HP clearly broke the law. No one is credibly arguing that HP was OK to do what it did. Dunn has destroyed the company’s reputation and put a big black mark on a corporation that was truly making great strides in its PC line, recouping significant market share from its rivals.

The President has legal authority that a CEO just doesn’t have. He may have broken the law, but at least he was trying to protect the nation. Dunn was just trying stop a few leaks.

Anonymous Coward says:

OK, how come none of the focus is on the people who actually sold them the information. Why are they allowed to not verify the person who is requesting the information is who they say they are?

Can someone call up my bank and gain access to my account? Why is someone allowed to call up my phone provider and get information? Thats the fucking story.

Murdock says:

Re: Re:

“OK, how come none of the focus is on the people who actually sold them the information. Why are they allowed to not verify the person who is requesting the information is who they say they are?”

Um, did you read the story?
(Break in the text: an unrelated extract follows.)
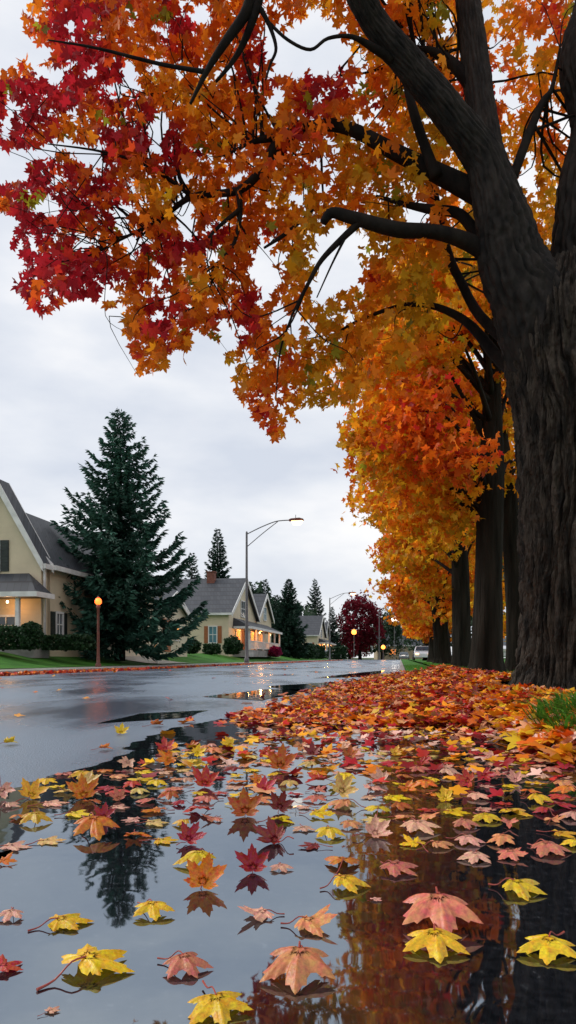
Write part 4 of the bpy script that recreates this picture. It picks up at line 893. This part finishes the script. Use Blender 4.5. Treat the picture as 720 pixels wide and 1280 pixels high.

The person who called to gather the information posed as the account owner and had the account owner’s information (SS#, etc) There was no selling of information involved, they simply gave the information to whom they believed to be the account owner.

Nick says:

RE: the difference is.

Vasco DaGameboy

He was comparing was comparing the the moral justification rather than the legal one…

I am sure he is aware there is a difference legally between the two.

The fact that the government is held to a lower moral standard than private corporations is disturbing to me because the moral definition of the government is the standard by which the legal definition is defined.

Before anyone gets up-in-arms…there is a difference between religious moral standard and a moral standard based on reason.